Sunday, June 8, 2014
Ascension
This week, we celebrated the “Ascension of Jesus” into heaven (Luke 24:50-53 - Mark 16:19 – Acts 1:9-11), which occurred 40 days after his resurrection in the biblical narrative. It is the commemoration of the strong and long-standing belief that Jesus was fully taken up into heaven, resurrected body and all, so that the Holy Spirit might be sent “who will teach you all things.”
Back in the 1970’s I remember going to a beach in California called Goat Rock. In order to get there, you had to wind your way along the cliffsides for a time before descending to the beach itself. At one of the parking areas on top, we had stopped to watch a hang glider laboriously assemble his flimsy contraption. After about 30 minutes, he was ready, put on his helmet, strapped himself in, and waddling to the edge of the cliff stood poised, looking over the ocean ahead and the beach way below. He said: “Okay. Bye.” and then stepped out into nothing.
I had expected him to drop straight down and then rise up, like a jet taking off from a carrier. But instead something amazing happened. He hadn’t quite stepped off. He had leaned over into the wind that was coming up the side of the cliff. Then he turned the wings of the glider just so, and he rose straight up as if he were standing on an invisible elevator. The rest of us just gawked as he went higher and higher. After a while, I looked around expecting someone to say “Men of Galilee, why do you stand here looking up into the sky?” (Luke 1:11) It was as nice an ascension as I have ever witnessed.
Who knows what the experience with Jesus was like, except for what we know from Scripture and the Church’s tradition? But if I can use that hang-glider analogy, there is an element of genuine, practical trust involved in all of this. When the young man leaned over the cliff, into the invisible wind, he placed his trust in what he knew to be true, and because he took that leap of faith, ascension happened and he was carried up by that which cannot be seen but can be felt and noticed by what it touches. Similarly, God’s grace manifested in Jesus Christ cannot be easily seen, but it is felt and experienced by its effect and impact on others, if not on oneself. The ascension teaches me to be open to God’s life, God’s breath, AKA the Holy Spirit (from the Hebrew Ruah, meaning breath or wind), to step out into God’s arms and trust the Spirit to be present, whatever the circumstances.
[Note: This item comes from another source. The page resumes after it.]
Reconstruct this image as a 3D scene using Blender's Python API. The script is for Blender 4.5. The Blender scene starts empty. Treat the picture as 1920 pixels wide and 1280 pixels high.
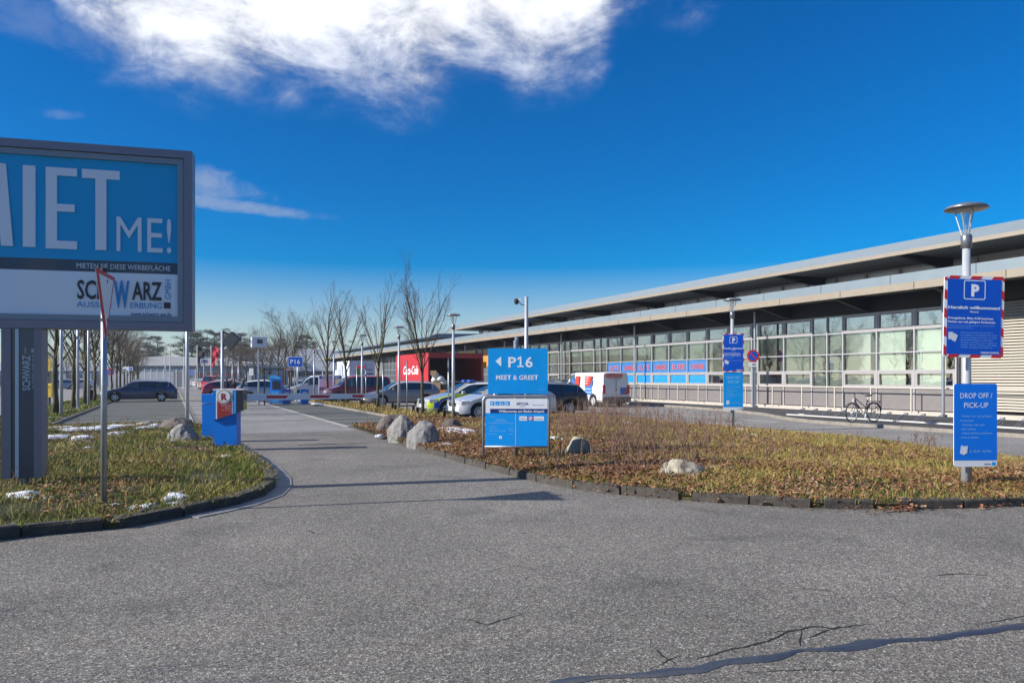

It is that descent of the Holy Spirit which we celebrate next Sunday at Pentecost, an event that Jesus’ ascension initiated.
Anthony Bloom says it well: “We no longer know Christ according to the flesh, we do not touch Him as Thomas did, we do not hear and see Him as Apostles and the women, and all crowds of people did, but we know the Christ of the Spirit, the risen and ascended Christ, who is everywhere where two or three are gathered together, who is everywhere when a lonely soul cries for Him, when a life is being dedicated to Him. And so we are confronted with this mystery of a separation, which is a victory, a separation, which leads us to a new knowledge, to a new discovery of Christ. His Divinity is no longer veiled for us by His human presence, He is revealed to us as God resplendent not only in His Godhead but also in His humanity. And so it happens also all the time when people meet on a human level and then discover one another in the Holy Spirit, a discovery that makes humanity resplendent with eternity.”
In the end, the Ascension of Jesus is about embracing the life of God in Jesus, through the Holy Spirit, and being carried by his love and example into being and doing the same for one another. No hanglider or elevators are necessary. Just lean over into the life of the Holy Spirit and tilt your wings correctly.